Intelligent approach-based hybrid control algorithm for integration of solar photovoltaic system in smart grid environment

Integration of solar PV as a distributed generator (DG) require efficient and coordinated control measures for the proper synchronization. In this paper, a hybrid control algorithm for single stage solar photovoltaic (PV) system integrated with low voltage (LV)/medium voltage (MV) grid is proposed. The hybrid algorithm utilizes I cos ϕ technique and quasi-Newton back-propagation (QNBP) neural network (NN).

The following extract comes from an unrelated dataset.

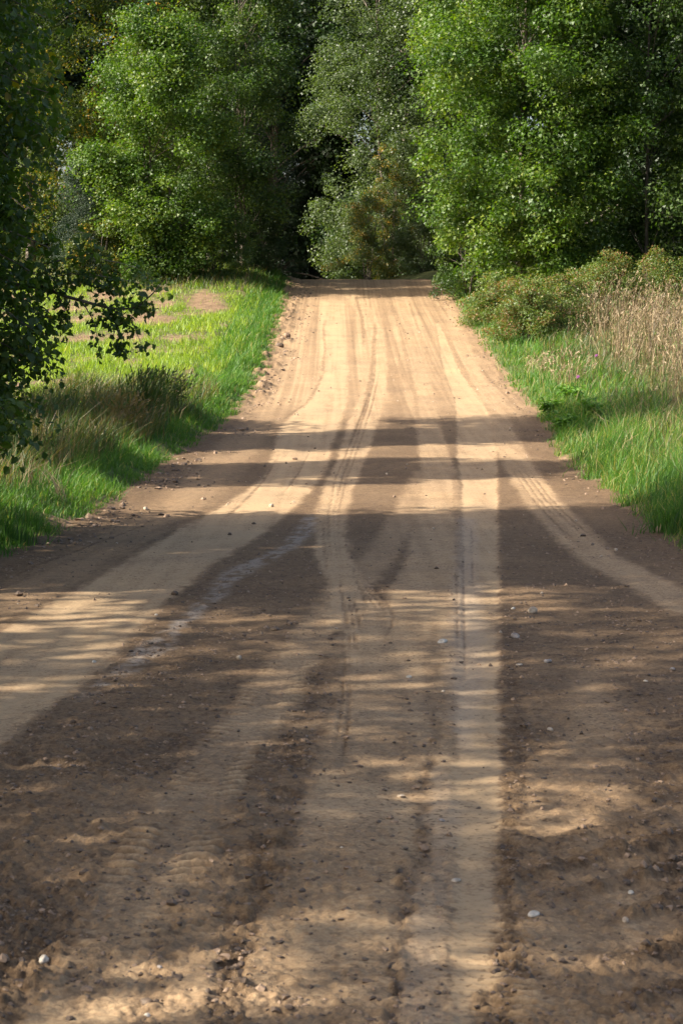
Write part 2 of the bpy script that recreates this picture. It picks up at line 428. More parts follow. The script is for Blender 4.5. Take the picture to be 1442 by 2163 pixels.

The main contributions of the present work are: i) support the utility grid by feeding power and connected loads, ii) provide harmonics elimination, reactive power compensation, load balancing, iii) also works in power factor correction (PFC) and zero voltage regulation modes, iv) provides power quality improvement. The proposed control of grid tied PV system provides very fast response during static and dynamic conditions. The obtained results are compared with other well-established algorithms available in the literature. The comparison of the proposed algorithm is done on the basis of various parameters such as DC voltage undershoot and overshoot, settling time and THD in grid currents. The developed system is demonstrated in MATLAB/SIMULINK platform. Using the proposed algorithms there is significant improvement of 1.1% in total harmonic distortion (THD) of source current. The results of proposed controllers are experimentally validated on a developed laboratory protype.